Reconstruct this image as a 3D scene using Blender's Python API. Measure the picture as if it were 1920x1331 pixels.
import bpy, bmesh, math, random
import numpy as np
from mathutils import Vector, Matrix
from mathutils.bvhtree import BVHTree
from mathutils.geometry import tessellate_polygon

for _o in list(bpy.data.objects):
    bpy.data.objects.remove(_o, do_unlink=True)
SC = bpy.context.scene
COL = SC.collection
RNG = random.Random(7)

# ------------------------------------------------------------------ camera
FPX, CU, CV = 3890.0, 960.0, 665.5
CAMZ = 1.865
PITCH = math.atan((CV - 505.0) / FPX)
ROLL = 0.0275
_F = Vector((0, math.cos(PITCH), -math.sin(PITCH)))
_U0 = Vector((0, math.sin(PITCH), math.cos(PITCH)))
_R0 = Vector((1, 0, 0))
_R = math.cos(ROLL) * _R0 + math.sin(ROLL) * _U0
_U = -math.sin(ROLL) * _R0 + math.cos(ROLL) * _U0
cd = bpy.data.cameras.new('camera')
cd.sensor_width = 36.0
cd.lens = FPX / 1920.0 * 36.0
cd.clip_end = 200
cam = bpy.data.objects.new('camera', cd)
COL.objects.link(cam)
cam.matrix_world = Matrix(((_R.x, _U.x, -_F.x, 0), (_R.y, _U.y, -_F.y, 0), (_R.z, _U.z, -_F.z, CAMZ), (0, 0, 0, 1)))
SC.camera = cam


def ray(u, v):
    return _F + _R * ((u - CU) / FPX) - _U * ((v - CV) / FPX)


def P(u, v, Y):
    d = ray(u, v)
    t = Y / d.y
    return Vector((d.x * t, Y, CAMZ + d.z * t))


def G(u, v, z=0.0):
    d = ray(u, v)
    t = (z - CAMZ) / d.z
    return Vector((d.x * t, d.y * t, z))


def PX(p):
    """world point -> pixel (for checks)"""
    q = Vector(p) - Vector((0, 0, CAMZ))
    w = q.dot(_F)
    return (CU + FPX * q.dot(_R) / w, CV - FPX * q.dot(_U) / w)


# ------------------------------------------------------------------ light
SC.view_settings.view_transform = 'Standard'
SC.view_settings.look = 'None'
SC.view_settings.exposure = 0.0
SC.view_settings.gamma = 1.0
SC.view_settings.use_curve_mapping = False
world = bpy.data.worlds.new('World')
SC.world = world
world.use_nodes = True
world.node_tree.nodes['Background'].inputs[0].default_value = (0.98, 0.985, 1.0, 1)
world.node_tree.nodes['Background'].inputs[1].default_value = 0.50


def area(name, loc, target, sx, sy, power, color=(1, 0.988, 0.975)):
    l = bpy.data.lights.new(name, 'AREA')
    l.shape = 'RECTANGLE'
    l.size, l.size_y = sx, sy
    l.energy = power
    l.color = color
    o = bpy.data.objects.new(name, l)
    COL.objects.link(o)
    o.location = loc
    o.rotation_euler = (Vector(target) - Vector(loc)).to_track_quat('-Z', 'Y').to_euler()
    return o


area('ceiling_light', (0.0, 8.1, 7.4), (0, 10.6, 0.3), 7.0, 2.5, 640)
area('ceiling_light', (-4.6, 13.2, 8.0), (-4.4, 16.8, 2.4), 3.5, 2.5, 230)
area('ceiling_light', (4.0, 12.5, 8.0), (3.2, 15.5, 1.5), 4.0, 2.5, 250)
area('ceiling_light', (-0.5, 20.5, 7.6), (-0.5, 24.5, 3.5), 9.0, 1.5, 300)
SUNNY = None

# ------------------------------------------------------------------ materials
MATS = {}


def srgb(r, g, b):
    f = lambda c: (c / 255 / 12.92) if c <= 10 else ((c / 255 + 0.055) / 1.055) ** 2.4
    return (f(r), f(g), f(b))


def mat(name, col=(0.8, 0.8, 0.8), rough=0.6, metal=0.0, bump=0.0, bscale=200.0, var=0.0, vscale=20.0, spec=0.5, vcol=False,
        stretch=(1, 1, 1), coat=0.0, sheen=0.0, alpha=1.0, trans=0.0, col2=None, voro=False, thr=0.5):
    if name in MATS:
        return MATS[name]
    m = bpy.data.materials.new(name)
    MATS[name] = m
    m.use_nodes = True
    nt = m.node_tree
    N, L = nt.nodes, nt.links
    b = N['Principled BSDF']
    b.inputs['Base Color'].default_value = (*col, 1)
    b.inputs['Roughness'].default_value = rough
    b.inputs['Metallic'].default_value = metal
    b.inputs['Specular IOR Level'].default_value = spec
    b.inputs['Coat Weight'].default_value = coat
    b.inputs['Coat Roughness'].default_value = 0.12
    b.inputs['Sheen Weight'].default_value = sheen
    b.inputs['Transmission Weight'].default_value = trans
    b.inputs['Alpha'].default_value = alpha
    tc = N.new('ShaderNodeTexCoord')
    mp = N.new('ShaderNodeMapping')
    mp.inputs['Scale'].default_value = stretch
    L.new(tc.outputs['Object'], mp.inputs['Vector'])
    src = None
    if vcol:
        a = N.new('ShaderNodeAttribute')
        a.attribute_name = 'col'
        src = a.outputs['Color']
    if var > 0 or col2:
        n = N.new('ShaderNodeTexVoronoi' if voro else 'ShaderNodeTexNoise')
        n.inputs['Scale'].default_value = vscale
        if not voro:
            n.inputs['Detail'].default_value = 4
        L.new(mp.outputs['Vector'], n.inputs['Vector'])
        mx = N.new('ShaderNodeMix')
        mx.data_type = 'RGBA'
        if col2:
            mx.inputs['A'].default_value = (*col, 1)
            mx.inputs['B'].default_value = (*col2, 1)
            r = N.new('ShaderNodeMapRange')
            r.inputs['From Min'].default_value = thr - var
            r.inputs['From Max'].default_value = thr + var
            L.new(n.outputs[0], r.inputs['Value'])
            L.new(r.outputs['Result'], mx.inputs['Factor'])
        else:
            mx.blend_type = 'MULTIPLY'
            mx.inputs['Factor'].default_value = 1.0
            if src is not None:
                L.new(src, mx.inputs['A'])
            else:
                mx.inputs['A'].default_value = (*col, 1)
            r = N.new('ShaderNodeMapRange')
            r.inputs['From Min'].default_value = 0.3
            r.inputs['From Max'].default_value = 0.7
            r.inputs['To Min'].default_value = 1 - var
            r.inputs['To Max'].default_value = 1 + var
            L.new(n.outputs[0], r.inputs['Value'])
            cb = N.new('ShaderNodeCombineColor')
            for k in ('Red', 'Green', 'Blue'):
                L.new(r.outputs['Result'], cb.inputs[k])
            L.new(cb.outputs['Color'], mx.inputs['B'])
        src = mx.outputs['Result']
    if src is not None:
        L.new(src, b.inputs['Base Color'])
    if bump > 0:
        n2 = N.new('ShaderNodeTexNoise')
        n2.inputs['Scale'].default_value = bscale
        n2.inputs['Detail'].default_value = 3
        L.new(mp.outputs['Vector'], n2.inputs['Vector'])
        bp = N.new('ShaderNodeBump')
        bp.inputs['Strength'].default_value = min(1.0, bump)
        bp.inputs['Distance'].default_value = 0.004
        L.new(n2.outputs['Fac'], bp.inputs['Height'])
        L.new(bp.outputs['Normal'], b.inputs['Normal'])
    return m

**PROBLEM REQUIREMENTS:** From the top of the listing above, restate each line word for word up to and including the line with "RNG = random.Random(7)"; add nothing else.

**FULL ANSWER:**
Reconstruct this image as a 3D scene using Blender's Python API. Measure the picture as if it were 1920x1331 pixels.
import bpy, bmesh, math, random
import numpy as np
from mathutils import Vector, Matrix
from mathutils.bvhtree import BVHTree
from mathutils.geometry import tessellate_polygon

for _o in list(bpy.data.objects):
    bpy.data.objects.remove(_o, do_unlink=True)
SC = bpy.context.scene
COL = SC.collection
RNG = random.Random(7)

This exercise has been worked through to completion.